Bum! Minha consciência estava me socando, chacoalhando e me praguejando. "Mentiroso! Você é um mentiroso sem vergonha. Mentiu para Dona Lúcia." Encontrei com a minha namorada, expliquei o atraso, mostrei a foto, contei a história, mas algo continuava zumbindo no meu ouvido. Aí, confessei "Menti para ela, sabe? Disse que tinha entrado para a escola, mas ainda não entrei realmente." Minha namorada tentou me confortar, mas minha consciência continuava fazendo seu trabalho: "Mentiroso!"

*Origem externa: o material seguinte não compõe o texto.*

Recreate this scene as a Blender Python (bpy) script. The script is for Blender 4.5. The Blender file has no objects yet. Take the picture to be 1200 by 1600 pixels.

Assim, no outro dia, a primeira coisa que fiz foi ligar para a escola e dar um jeito nas coisas. Passei a comparecer às aulas e desde então, tem sido um caminho realmente transformador. Essa história me mostrou o valor dos heróis. O peso que o respeito e a reverência têm na nossa vida cotidiana. Me doeu tanto contar aquela mentira para Dona Lúcia, que eu sentia que não conseguiria continuar enquanto não reparasse meu erro.
Veja, foi uma coisa tão potente que eu não conseguia "olhar para o lado", não conseguia fingir que estava "tudo bem". Eu simplesmente precisava reparar aquilo. Quando algo ou alguém te inspira a ser melhor do que é, quando você elege alguém para se espelhar, acho que certas coisas mudam. Mesmo que você seja um mentiroso ou um procrastinador, diante daquele herói é impensável aceitar uma baixeza dessas. Você precisa evoluir, precisa estar à altura, precisa merecer o seu herói. É como se houvesse um super-imã te puxando para cima.
Não sei quais são os seus ou as suas, nem se já teve a oportunidade de estar na presença deles, mesmo que só alguns instantes. Mas sei que, se você apenas imaginar que eles estão aí, do seu lado, não vai aceitar menos do que o seu melhor. Vai se sentir impelido a evoluir. Então, se puder, pense hoje em algum dos seus heróis. Lembre de alguém que te inspire a se elevar, imagine. Aí então, observe como se sente e preste bastante atenção, ele (ou ela) pode estar passando na sua frente de blusa florida e passinhos tranquilos, olhando as vitrines na galeria de um shopping. Boa segunda!